• _What is expected_:
Skip the pictures. Reproduce all other material exactly.

═══ Data lines

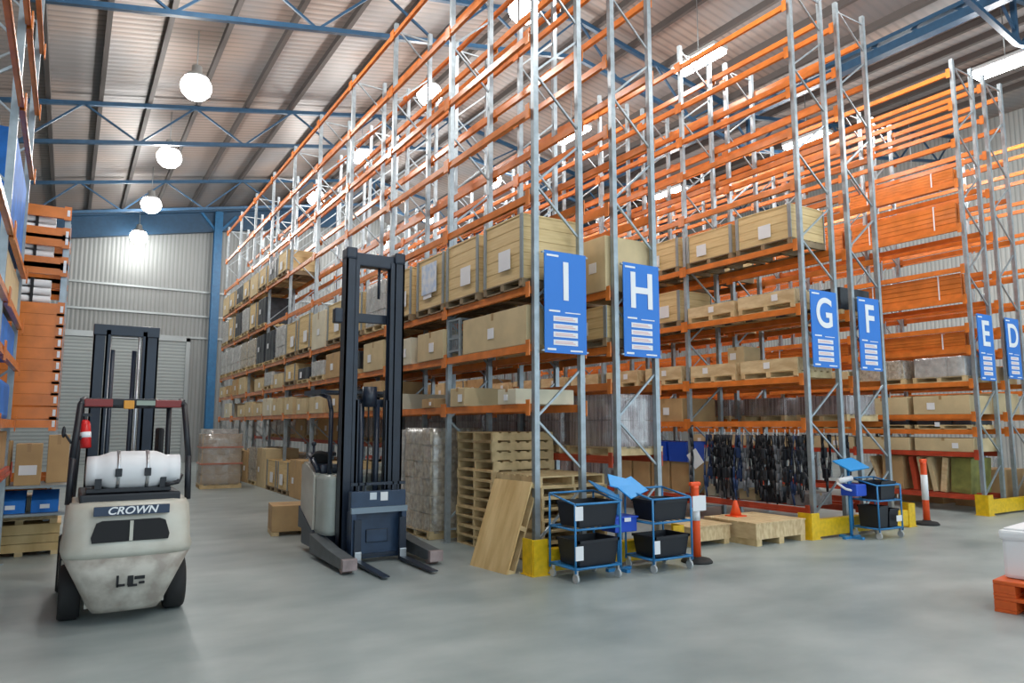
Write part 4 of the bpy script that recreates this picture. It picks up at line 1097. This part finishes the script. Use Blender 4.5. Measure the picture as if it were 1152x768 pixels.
for x, r, y, wd in ((-.475, .27, .02, .19), (.475, .27, .02, .19), (-.49, .33, 1.45, .22), (.49, .33, 1.45, .22)):
    c = MB().lathe((x, y, r), [(r*.55, -wd/2), (r*.93, -wd/2), (r, -wd/2+.03), (r, wd/2-.03), (r*.93, wd/2), (r*.55, wd/2)], 'X', 28, M_RUBBER).build('tyre', M_RUBBER, t)
    MB().lathe((x, y, r), [(r*.3, -wd/2+.02), (r*.56, -wd/2+.03), (r*.56, wd/2-.03), (r*.3, wd/2-.02)], 'X', 20, M_CREAMP).build('wheel_rim', M_CREAMP, c)
mb = MB(); mb.b2(-.5, .5, .3, 1.5, .3, .7, M_CREAMP, .03); mb.b2(-.58, -.4, .35, 1.2, .25, .55, M_DARK, .02); mb.b2(.4, .58, .35, 1.2, .25, .55, M_DARK, .02); mb.b2(-.36, .36, -.3, .3, .14, .34, M_DARK, .01); mb.build('chassis', M_CREAMP, t)
mb = MB(); mb.b2(-.45, .45, -.4, .7, 1.15, 1.25, M_BLACK, .02); mb.b2(-.3, .3, .2, .75, .7, 1.3, M_BLACK, .03); mb.build('engine_cover', M_BLACK, t)
mb = MB(); mb.b2(-.24, .24, .1, .55, 1.32, 1.42, M_BLACK, .04); mb.b2(-.22, .22, .05, .15, 1.3, 1.6, M_BLACK, .04); mb.build('seat', M_BLACK, t)
# gas cylinder
mb = MB(); mb.lathe((0, -.22, 1.47), [(.09, -.41), (.145, -.405), (.15, -.33), (.15, -.31), (.17, -.25), (.19, -.20), (.195, -.15), (.195, .16), (.19, .22), (.17, .27), (.15, .31), (.152, .33), (.152, .44), (.09, .445)], 'X', 28, M_TANK)
g = mb.build('gas_cylinder', M_TANK, t)
for x in (-.13, .13):
    mb = MB(); mb.lathe((0, -.22, 1.47), [(.199, x-.016), (.203, x-.015), (.203, x+.015), (.199, x+.016)], 'X', 28, M_CHROME); s_ = mb.build('cylinder_strap', M_CHROME, g)
    MB().b2(x-.03, x+.03, -.44, -.41, 1.42, 1.50, M_BLACK, .006).build('strap_buckle', M_BLACK, s_)
mb = MB(); mb.b2(-.4, .36, -.36, -.06, 1.26, 1.3, M_BLACK, .006)
for x in (-.3, .28): mb.prism([(-.38, 1.3), (-.02, 1.3), (-.02, 1.42), (-.12, 1.33), (-.3, 1.33), (-.38, 1.4)], x-.03, x+.03, 'X', M_BLACK)
mb.path([(.3, -.38, 1.32), (.42, -.36, 1.34), (.47, -.2, 1.40), (.47, .0, 1.34)], .02, M_BLACK, 8)
mb.build('cylinder_bracket', M_BLACK, t)
# overhead guard
mb = MB(); mb.path([(-.54, -.22, 1.15), (-.53, -.2, 1.6), (-.49, -.02, 2.14), (-.45, .06, 2.2)], .032, M_BLACK, 8); gp = mb.build('rear_guard_post', M_BLACK, t)
mb = MB(); mb.path([(.54, -.22, 1.15), (.53, -.2, 1.6), (.49, -.02, 2.14), (.45, .06, 2.2)], .032, M_BLACK, 8); mb.build('rear_guard_post', M_BLACK, t)
mb = MB(); mb.path([(-.5, 1.35, .7), (-.46, 1.1, 2.15)], .03, M_BLACK, 8); mb.build('front_guard_post', M_BLACK, t)
mb = MB(); mb.path([(.5, 1.35, .7), (.46, 1.1, 2.15)], .03, M_BLACK, 8); mb.build('front_guard_post', M_BLACK, t)
mb = MB(); mb.b2(-.50, .50, .02, .08, 2.13, 2.21, M_BLACK, .01); mb.b2(-.48, .48, 1.08, 1.14, 2.13, 2.21, M_BLACK, .01); mb.b2(-.49, -.44, .05, 1.1, 2.14, 2.2, M_BLACK); mb.b2(.44, .49, .05, 1.1, 2.14, 2.2, M_BLACK)
for k in range(7): x = -.36+k*.12; mb.b2(x-.012, x+.012, .05, 1.12, 2.15, 2.19, M_BLACK)
mb.build('overhead_guard', M_BLACK, t)
M_TAIL = mat('dull_red_tail_lamp', (.22, .022, .02), .4)
MB().b2(-.46, -.2, -.02, .03, 2.12, 2.2, M_TAIL, .01).build('tail_lamp', M_TAIL, t)
MB().b2(.2, .46, -.02, .03, 2.12, 2.2, M_TAIL, .01).build('tail_lamp', M_TAIL, t)
MB().b2(-.1, .0, -.03, .02, 2.1, 2.19, mat('amber_lens', (.7, .3, .02), .3), .01).build('amber_beacon', None, t)
MB().b2(.02, .2, -.02, .02, 2.14, 2.19, mat('green_grey_strip', (.3, .36, .3), .4)).build('warning_strip', None, t)
mb = MB(); mb.cyl((-.42, -.08, 1.70), (-.44, -.04, 1.94), .05, seg=16, m=M_REDX); mb.ball((-.44, -.04, 1.94), .049, M_REDX, 12); ex = mb.build('fire_extinguisher', M_REDX, t)
mb = MB(); mb.cyl((-.44, -.04, 1.96), (-.445, -.03, 2.04), .018, seg=8, m=M_BLACK); mb.b2(-.48, -.38, -.05, -.01, 2.02, 2.05, M_BLACK); mb.build('valve_handle', M_BLACK, ex)
MB().cyl((-.427, -.066, 1.80), (-.4315, -.057, 1.855), .0515, seg=16, m=M_WHITE).build('white_band', M_WHITE, ex)
mb = MB(); mb.path([(-.46, -.1, 1.8), (-.52, -.02, 1.8)], .02, M_BLACK); mb.ball((-.62, -.1, 1.86), .05, M_BLACK, 10, (.4, .5, 1.2)); mb.path([(-.55, -.15, 1.75), (-.62, -.1, 1.86)], .012, M_BLACK); mb.build('mirror', M_BLACK, t)
MB().b2(.3, .36, .5, .9, 1.5, 1.9, M_DARK, .03).build('control_panel', M_DARK, t)
# mast of the gas forklift
for xs, y, z1, wx in (((-.31, .31), 1.95, 3.15, .13), ((-.21, .21), 1.93, 3.15, .05)):
    for x in xs:
        mb = MB(); s_ = 1 if x < 0 else -1
        mb.b2(x-wx/2, x+wx/2, y-.07, y-.05, .1, z1); mb.b2(x-wx/2, x+wx/2, y+.05, y+.07, .1, z1); xo = x - s_*wx/2; mb.b2(min(xo, xo+s_*.02), max(xo, xo+s_*.02), y-.07, y+.07, .1, z1)
        mb.build('mast_rail', M_NAVY, t)
MB().b2(-.38, .38, 1.86, 2.02, 3.08, 3.22, M_NAVY, .01).build('mast_crosshead', M_NAVY, t)
for x in (-.19, .15, .2): MB().cyl((x, 1.88, .5), (x, 1.88, 3.1), .016, seg=8, m=M_CHROME).build('lift_chain', M_CHROME, t)
for x in (-.15, .1): MB().cyl((x, 1.95, .3), (x, 1.95, 2.9), .03, seg=10, m=M_NAVY).build('lift_cylinder', M_NAVY, t)
mb = MB()
for z in (.4, .8): mb.b2(-.5, .5, 2.05, 2.1, z-.05, z+.05)
mb.build('fork_carriage', M_NAVY, t)
for x in (-.3, .3):
    mb = MB(); mb.prism([(2.1, .05), (3.15, .05), (3.15, .065), (2.14, .1), (2.14, .8), (2.1, .8)], x-.06, x+.06, 'X', M_NAVY); mb.build('fork', M_NAVY, t)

══════

• _Expected output_:
Write part 4 of the bpy script that recreates this picture. It picks up at line 1097. This part finishes the script. Use Blender 4.5. Measure the picture as if it were 1152x768 pixels.
for x, r, y, wd in ((-.475, .27, .02, .19), (.475, .27, .02, .19), (-.49, .33, 1.45, .22), (.49, .33, 1.45, .22)):
    c = MB().lathe((x, y, r), [(r*.55, -wd/2), (r*.93, -wd/2), (r, -wd/2+.03), (r, wd/2-.03), (r*.93, wd/2), (r*.55, wd/2)], 'X', 28, M_RUBBER).build('tyre', M_RUBBER, t)
    MB().lathe((x, y, r), [(r*.3, -wd/2+.02), (r*.56, -wd/2+.03), (r*.56, wd/2-.03), (r*.3, wd/2-.02)], 'X', 20, M_CREAMP).build('wheel_rim', M_CREAMP, c)
mb = MB(); mb.b2(-.5, .5, .3, 1.5, .3, .7, M_CREAMP, .03); mb.b2(-.58, -.4, .35, 1.2, .25, .55, M_DARK, .02); mb.b2(.4, .58, .35, 1.2, .25, .55, M_DARK, .02); mb.b2(-.36, .36, -.3, .3, .14, .34, M_DARK, .01); mb.build('chassis', M_CREAMP, t)
mb = MB(); mb.b2(-.45, .45, -.4, .7, 1.15, 1.25, M_BLACK, .02); mb.b2(-.3, .3, .2, .75, .7, 1.3, M_BLACK, .03); mb.build('engine_cover', M_BLACK, t)
mb = MB(); mb.b2(-.24, .24, .1, .55, 1.32, 1.42, M_BLACK, .04); mb.b2(-.22, .22, .05, .15, 1.3, 1.6, M_BLACK, .04); mb.build('seat', M_BLACK, t)
# gas cylinder
mb = MB(); mb.lathe((0, -.22, 1.47), [(.09, -.41), (.145, -.405), (.15, -.33), (.15, -.31), (.17, -.25), (.19, -.20), (.195, -.15), (.195, .16), (.19, .22), (.17, .27), (.15, .31), (.152, .33), (.152, .44), (.09, .445)], 'X', 28, M_TANK)
g = mb.build('gas_cylinder', M_TANK, t)
for x in (-.13, .13):
    mb = MB(); mb.lathe((0, -.22, 1.47), [(.199, x-.016), (.203, x-.015), (.203, x+.015), (.199, x+.016)], 'X', 28, M_CHROME); s_ = mb.build('cylinder_strap', M_CHROME, g)
    MB().b2(x-.03, x+.03, -.44, -.41, 1.42, 1.50, M_BLACK, .006).build('strap_buckle', M_BLACK, s_)
mb = MB(); mb.b2(-.4, .36, -.36, -.06, 1.26, 1.3, M_BLACK, .006)
for x in (-.3, .28): mb.prism([(-.38, 1.3), (-.02, 1.3), (-.02, 1.42), (-.12, 1.33), (-.3, 1.33), (-.38, 1.4)], x-.03, x+.03, 'X', M_BLACK)
mb.path([(.3, -.38, 1.32), (.42, -.36, 1.34), (.47, -.2, 1.40), (.47, .0, 1.34)], .02, M_BLACK, 8)
mb.build('cylinder_bracket', M_BLACK, t)
# overhead guard
mb = MB(); mb.path([(-.54, -.22, 1.15), (-.53, -.2, 1.6), (-.49, -.02, 2.14), (-.45, .06, 2.2)], .032, M_BLACK, 8); gp = mb.build('rear_guard_post', M_BLACK, t)
mb = MB(); mb.path([(.54, -.22, 1.15), (.53, -.2, 1.6), (.49, -.02, 2.14), (.45, .06, 2.2)], .032, M_BLACK, 8); mb.build('rear_guard_post', M_BLACK, t)
mb = MB(); mb.path([(-.5, 1.35, .7), (-.46, 1.1, 2.15)], .03, M_BLACK, 8); mb.build('front_guard_post', M_BLACK, t)
mb = MB(); mb.path([(.5, 1.35, .7), (.46, 1.1, 2.15)], .03, M_BLACK, 8); mb.build('front_guard_post', M_BLACK, t)
mb = MB(); mb.b2(-.50, .50, .02, .08, 2.13, 2.21, M_BLACK, .01); mb.b2(-.48, .48, 1.08, 1.14, 2.13, 2.21, M_BLACK, .01); mb.b2(-.49, -.44, .05, 1.1, 2.14, 2.2, M_BLACK); mb.b2(.44, .49, .05, 1.1, 2.14, 2.2, M_BLACK)
for k in range(7): x = -.36+k*.12; mb.b2(x-.012, x+.012, .05, 1.12, 2.15, 2.19, M_BLACK)
mb.build('overhead_guard', M_BLACK, t)
M_TAIL = mat('dull_red_tail_lamp', (.22, .022, .02), .4)
MB().b2(-.46, -.2, -.02, .03, 2.12, 2.2, M_TAIL, .01).build('tail_lamp', M_TAIL, t)
MB().b2(.2, .46, -.02, .03, 2.12, 2.2, M_TAIL, .01).build('tail_lamp', M_TAIL, t)
MB().b2(-.1, .0, -.03, .02, 2.1, 2.19, mat('amber_lens', (.7, .3, .02), .3), .01).build('amber_beacon', None, t)
MB().b2(.02, .2, -.02, .02, 2.14, 2.19, mat('green_grey_strip', (.3, .36, .3), .4)).build('warning_strip', None, t)
mb = MB(); mb.cyl((-.42, -.08, 1.70), (-.44, -.04, 1.94), .05, seg=16, m=M_REDX); mb.ball((-.44, -.04, 1.94), .049, M_REDX, 12); ex = mb.build('fire_extinguisher', M_REDX, t)
mb = MB(); mb.cyl((-.44, -.04, 1.96), (-.445, -.03, 2.04), .018, seg=8, m=M_BLACK); mb.b2(-.48, -.38, -.05, -.01, 2.02, 2.05, M_BLACK); mb.build('valve_handle', M_BLACK, ex)
MB().cyl((-.427, -.066, 1.80), (-.4315, -.057, 1.855), .0515, seg=16, m=M_WHITE).build('white_band', M_WHITE, ex)
mb = MB(); mb.path([(-.46, -.1, 1.8), (-.52, -.02, 1.8)], .02, M_BLACK); mb.ball((-.62, -.1, 1.86), .05, M_BLACK, 10, (.4, .5, 1.2)); mb.path([(-.55, -.15, 1.75), (-.62, -.1, 1.86)], .012, M_BLACK); mb.build('mirror', M_BLACK, t)
MB().b2(.3, .36, .5, .9, 1.5, 1.9, M_DARK, .03).build('control_panel', M_DARK, t)
# mast of the gas forklift
for xs, y, z1, wx in (((-.31, .31), 1.95, 3.15, .13), ((-.21, .21), 1.93, 3.15, .05)):
    for x in xs:
        mb = MB(); s_ = 1 if x < 0 else -1
        mb.b2(x-wx/2, x+wx/2, y-.07, y-.05, .1, z1); mb.b2(x-wx/2, x+wx/2, y+.05, y+.07, .1, z1); xo = x - s_*wx/2; mb.b2(min(xo, xo+s_*.02), max(xo, xo+s_*.02), y-.07, y+.07, .1, z1)
        mb.build('mast_rail', M_NAVY, t)
MB().b2(-.38, .38, 1.86, 2.02, 3.08, 3.22, M_NAVY, .01).build('mast_crosshead', M_NAVY, t)
for x in (-.19, .15, .2): MB().cyl((x, 1.88, .5), (x, 1.88, 3.1), .016, seg=8, m=M_CHROME).build('lift_chain', M_CHROME, t)
for x in (-.15, .1): MB().cyl((x, 1.95, .3), (x, 1.95, 2.9), .03, seg=10, m=M_NAVY).build('lift_cylinder', M_NAVY, t)
mb = MB()
for z in (.4, .8): mb.b2(-.5, .5, 2.05, 2.1, z-.05, z+.05)
mb.build('fork_carriage', M_NAVY, t)
for x in (-.3, .3):
    mb = MB(); mb.prism([(2.1, .05), (3.15, .05), (3.15, .065), (2.14, .1), (2.14, .8), (2.1, .8)], x-.06, x+.06, 'X', M_NAVY); mb.build('fork', M_NAVY, t)